Além disso, na quarta-feira (27), a redação da The Hack contatou o diretor da Autoridade Nacional de Proteção de Dados (ANPD), Arthur Pereira Sabbat, sobre o posicionamento do órgão a respeito do assunto. Inicialmente, Sabbat nos respondeu dizendo que a autoridade ainda não possuía nada a compartilhar sobre o incidente; posteriormente, porém, a ANPD garantiu já estar apurando o caso para descobrir a origem do vazamento, a forma como ocorreu, medidas de contenção e possíveis consequências da violação.

A passividade da ANPD encorajou a Ordem dos Advogados do Brasil (OAB) a encaminhar um ofício na quinta-feira (28) pedindo urgência na investigação. “O ocorrido submete praticamente toda a população brasileira a um cenário de grave risco pessoal e irreparável violação à privacidade e precisa ser investigado a fundo pelas autoridades competentes, em particular por essa agência”, destaca o ofício.
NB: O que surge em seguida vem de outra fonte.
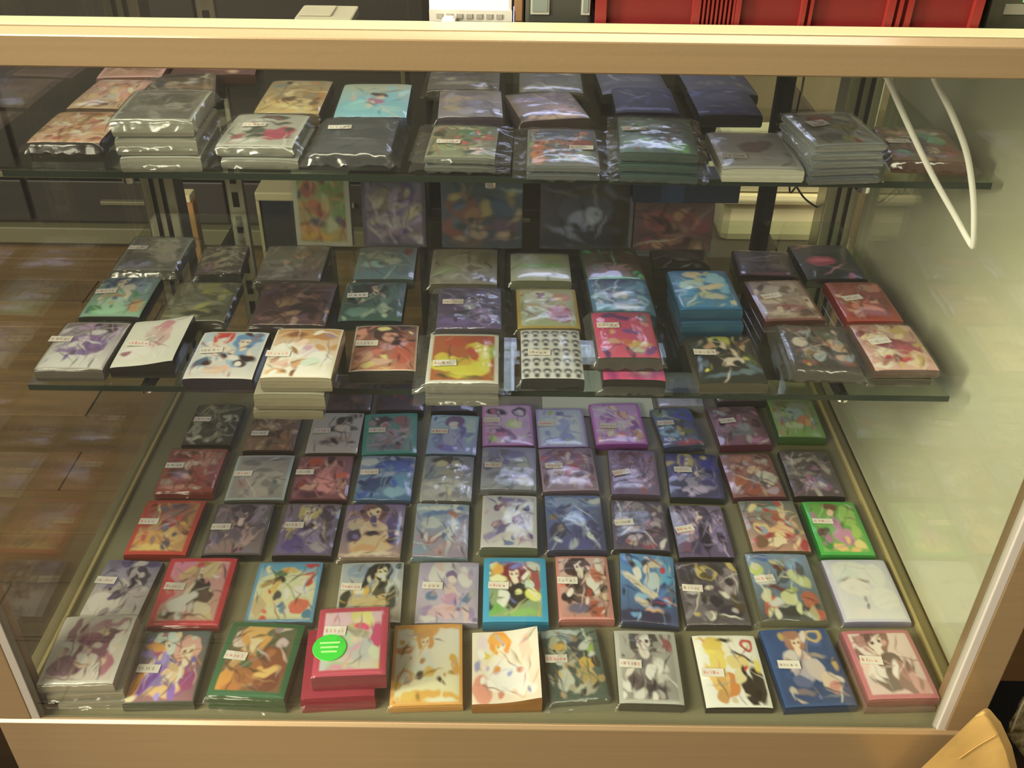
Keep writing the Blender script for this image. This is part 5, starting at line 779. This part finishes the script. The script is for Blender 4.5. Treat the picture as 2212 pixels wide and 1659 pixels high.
MB().box(-dw - .004, dw + .004, -.006, .066, qz - FLOOR, qz - FLOOR + .018, .003).build('top_edge', mat('cream_edge', '857e5e', rough=.5), db)
MB().box(-dw - .004, -dw + .002, -.004, .0, 0, qz - FLOOR).build('side_edge', mat('cream_edge', '857e5e'), db)
# tall dark shelving filling the gap behind the centre
shv = tag(empty('dark_shelving', (.22, 2.0, FLOOR)), 'tall dark shelving unit in the gloom behind the case', 'shelving')
for x in (-.42, .0, .42): MB().box(x - .015, x + .015, 0, .3, 0, 1.05, .002).build('upright', dark_wood, shv)
for z in (.06, .36, .66, .95): MB().box(-.405, .405, .005, .295, z, z + .02, .002).build('shelf', dark_wood, shv)
MB().box(-.43, .43, .3, .31, 0, 1.05).build('back', mat('shelving_back', '1d1812', rough=.8), shv)

# ------------------------------------------------------------------ right of the case: neighbouring counter, kraft bag, patterned bag
n0, n1 = aty(2150, 1472, .78), aty(2150, 1290, .78)
nc = tag(empty('neighbour_counter', (.75, .78, FLOOR)), 'brown counter with a dark recess under it right of the case', 'counter')
MB().box(-.33, .5, 0, .5, n0.z - FLOOR, n1.z - FLOOR + .12, .002).build('front_panel', mat('brown_counter', '94724a', rough=.5, vary=.2, vscale=(3, 3, 40)), nc)
MB().box(-.30, .5, .12, .5, 0, n0.z - FLOOR).build('recess_dark_box', mat('black_recess', '0a0a0a', rough=.8), nc)  # near-black box colours in the dark under the counter

def sack(name, front, back, Yf, Yb, m, label, cat, panels=(), parts=()):
    """a folded paper sack: an outline in front, an outline behind, straight folds between"""
    F = [aty(px, py, Yf) for px, py in front]; B = [aty(px, py, Yb) for px, py in back]
    root = tag(empty(name), label, cat)
    bm = bmesh.new()
    f = [bm.verts.new(p) for p in F]; b = [bm.verts.new(p) for p in B]; n = len(F)
    bm.faces.new(f); bm.faces.new(b[::-1])
    for i in range(n): bm.faces.new((f[i], f[(i + 1) % n], b[(i + 1) % n], b[i]))
    bmesh.ops.bevel(bm, geom=bm.edges[:], offset=.0035, segments=3, profile=.5, affect='EDGES')
    mb = MB(); mb.add_bm(bm); o = mb.build('body', m, root, True); o.data.set_sharp_from_angle(angle=math.radians(50))
    for nm, line, rr, mm in parts:
        MB().tube(spline([aty(px, py, Yf - .001) for px, py in line], 5), rr, 6).build(nm, mm, root, True)
    return root
kraft = mat('kraft_paper', 'c09a54', rough=.65, vary=.12, vscale=(14, 14, 14), bump=.5, bscale=30)
kraft_d = mat('kraft_fold', 'a8823e', rough=.65)
sack('kraft_bag', [(1890, 1760), (1990, 1659), (2060, 1592), (2106, 1548), (2128, 1532), (2146, 1562), (2172, 1622), (2190, 1690), (2196, 1790)], [(1930, 1740), (2010, 1645), (2070, 1585), (2112, 1540), (2134, 1526), (2162, 1560), (2186, 1612), (2205, 1690), (2215, 1790)], .47, .515, kraft, 'yellow brown kraft paper bag leaning at the lower right corner of the case', 'paper bag', parts=[('fold', [(2070, 1640), (2110, 1612), (2152, 1588)], .0004, kraft_d)])
patt = mat('patterned_bag', 'b8ae84', rough=.5, vary=.6, vscale=(120, 120, 120), color2='5c4c20')
sack('patterned_bag', [(2172, 1584), (2188, 1560), (2200, 1520), (2216, 1496), (2270, 1490), (2310, 1600), (2230, 1660)], [(2180, 1580), (2194, 1556), (2206, 1516), (2222, 1490), (2276, 1484), (2316, 1594), (2236, 1654)], .60, .66, patt, 'cream and brown patterned bag at the right edge behind the kraft bag', 'bag', parts=[('seam', [(2184, 1580), (2204, 1530), (2218, 1506)], .0012, mat('bag_edge', 'd8d0b0', rough=.5))])
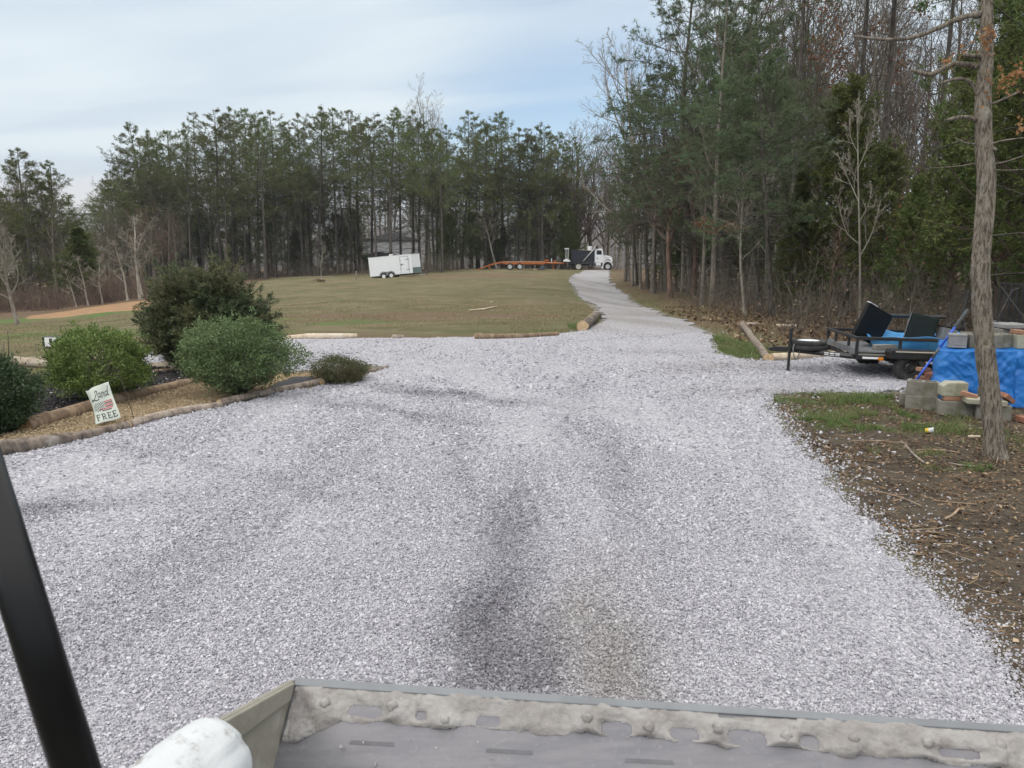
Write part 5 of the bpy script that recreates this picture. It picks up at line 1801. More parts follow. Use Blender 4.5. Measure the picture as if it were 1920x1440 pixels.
# ------------------------------------------------------------------ small things on the left lawn
p = hit(103, 652)
bx = thing('metal_box', 'small black box with a white front panel on the lawn behind the round shrub', 'box', p, (0, 0, R(-8)))
BLK = coat('black_paint', (0.014, 0.014, 0.016), (0.028, 0.027, 0.027), 6, .45, bmp=.06, bscale=60, dirt=(0.09, 0.08, 0.07), dirt_amt=.12)
WHT = coat('white_paint', (0.78, 0.79, 0.80), (0.70, 0.71, 0.73), 4, .4, dirt=(0.45, 0.43, 0.40), dirt_amt=.08)
SB().box(-.24, .34, -.10, .22, .02, .26).build('case', BLK, bx, .015)
SB().box(-.16, .14, -.112, -.10, .035, .245).build('panel', WHT, bx, .006)
SB().box(-.03, .03, -.126, -.112, .10, .23).box(-.03, .05, -.126, -.112, .075, .11).build('mark', BLK, bx, .004)
SB().box(-.20, -.16, -.06, -.02, -.02, .02).box(.26, .30, -.06, -.02, -.02, .02).box(-.2, -.16, .14, .18, -.02, .02).box(.26, .3, .14, .18, -.02, .02).build('foot', BLK, bx)
for u, v, vt, lab in ((16, 692, 619, 'taller thin dark stake in the lawn near the frame edge'), (8, 692, 645, 'shorter thin dark stake in the lawn near the frame edge')):
    p = hit(u, v)
    zc = float(proj(p)[2])
    h = float(U(u, vt, zc)[2] - p[2])
    q_ = U(u - 1.5, vt, zc) - p
    tag(SB().rod([(0, 0, -.1), tuple(q_ * .5 + [.01, 0, 0]), tuple(q_)], .007, 6).build('stake', WIRE, None, smooth=True), lab, 'stake').location = p
p = hit(668, 524)
tag(SB().rod([(0, 0, -.2), (0.02, 0, .5), (.0, 0, .8)], .05, 8).build('post', LOG_OLD, None), 'short wooden post at the wood edge left of the enclosed trailer', 'post').location = p
p = hit(603, 528)
zc = float(proj(p)[2])
plant('sapling', SAPL[0], PL_M, p, 3.2, 'lone thin sapling standing on the crest left of the enclosed trailer', 'sapling', lean=.03, wide=1.3)
mb = MB()
X, Y = p[0] + rng.normal(0, .3, 160), p[1] - .6 + rng.normal(0, .2, 160)
V, T = leaf_cards(X, Y, gh(X, Y) + rng.uniform(0, .25, 160), rng.uniform(.06, .2, 160), rng, 1)
tag(link('brush_pile', make_mesh('brush_pile', V, None, T), LITM), 'little heap of dead brush at the foot of the lone sapling', 'brush pile', kind='stuff')
for pts, r_, lab in (([(880, 584), (905, 582), (925, 578)], .03, 'longer pale stick lying in the middle of the field'), ([(905, 583), (918, 579), (932, 577)], .022, 'pale forked stick beside the longer stick in the field'), ([(919, 569), (927, 567)], .02, 'short pale stick up the slope from the other field sticks')):
    P_ = hits(pts)
    P_[:, 2] += .05
    m_ = P_.mean(0)
    tag(SB().rod(chaikin(P_ - m_, 1, False), r_, 6).build('stick', LOG_PALE, None, smooth=True), lab, 'stick').location = m_
for pts, r_, lab in (([(1640, 925), (1680, 933), (1710, 945), (1727, 953)], .008, 'long thin curved twig on the soil beside the gravel edge'), ([(1697, 838), (1712, 856), (1732, 872)], .013, 'pale straight stick pointing at the foot of the oak'), ([(1718, 847), (1760, 846), (1800, 852)], .008, 'reddish twig lying left of the oak trunk'),
                     ([(1798, 958), (1785, 972), (1772, 977)], .011, 'short dark forked stick on the soil right of the curved twig'), ([(1705, 1003), (1755, 1002), (1790, 1008)], .007, 'thin grey twig lying straight on the dark soil'), ([(1778, 872), (1805, 877), (1830, 878)], .010, 'pale barkless stick in front of the oak'),
                     ([(1727, 775), (1732, 762), (1745, 762), (1762, 778), (1775, 782)], .007, 'bent pale wire root curling in front of the concrete blocks'), ([(1815, 823), (1837, 823)], .016, 'short bright splinter of wood left of the oak'), ([(1868, 872), (1872, 855), (1884, 846)], .006, 'thin twig leaning at the foot of the oak'),
                     ([(1595, 830), (1630, 828), (1700, 833)], .006, 'faint straw-coloured stem on the soil near the green tufts'), ([(1765, 1035), (1800, 1048), (1822, 1056)], .006, 'pale thin stem in the dark soil below the forked stick')):
    P_ = hits(pts)
    P_[:, 2] += r_ + .012
    m_ = P_.mean(0)
    tag(SB().rod(chaikin(P_ - m_, 2, False), r_, 7).build('stick', LOG_PALE if 'bright' in lab else LOG_OLD if 'pale' in lab else LOG_BROWN, None, smooth=True), lab, 'stick').location = m_
# ------------------------------------------------------------------ black utility trailer
STEEL = coat('trailer_black_steel', (0.012, 0.012, 0.013), (0.022, 0.022, 0.021), 5, .42, bmp=.05, bscale=80, dirt=(0.075, 0.064, 0.050), dirt_amt=.14)
RUBBER = coat('rubber', (0.016, 0.016, 0.016), (0.032, 0.031, 0.030), 9, .8, dirt=(0.12, 0.11, 0.10), dirt_amt=.22)
GALV = coat('galvanised_rim', (0.62, 0.63, 0.65), (0.48, 0.49, 0.51), 8, .35, .3)
DECK = coat('grey_deck_boards', (0.30, 0.275, 0.24), (0.20, 0.185, 0.165), 4, .85, bmp=.3, bscale=20, stretch=(.4, 5, 5))
GREYP = coat('grey_steel', (0.17, 0.175, 0.185), (0.12, 0.125, 0.135), 4, .5, dirt=(0.2, 0.15, 0.1), dirt_amt=.12)
AMBER = coat('amber_lens', (0.75, 0.25, 0.02), (0.6, 0.18, 0.01), 20, .25)
STICK = coat('white_sticker', (0.80, 0.80, 0.80), (0.74, 0.74, 0.74), 20, .5)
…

A Secretaria Nacional do Consumidor (Senacon) também instaurou um inquérito para investigar o incidente.

Todo o cuidado é pouco

De acordo com uma reportagem do G1, é possível que criminosos já estejam utilizando os dados vazados para aplicar golpes, incluindo saques ilegais de saldos do FGTS através do aplicativo Caixa Tem. A The Hack orienta cautela por parte de toda a população brasileira enquanto o incidente é investigado pelas autoridades; confira frequentemente seu saldo de benefícios trabalhistas e sociais e redobre o cuidado com tentativas de phishing.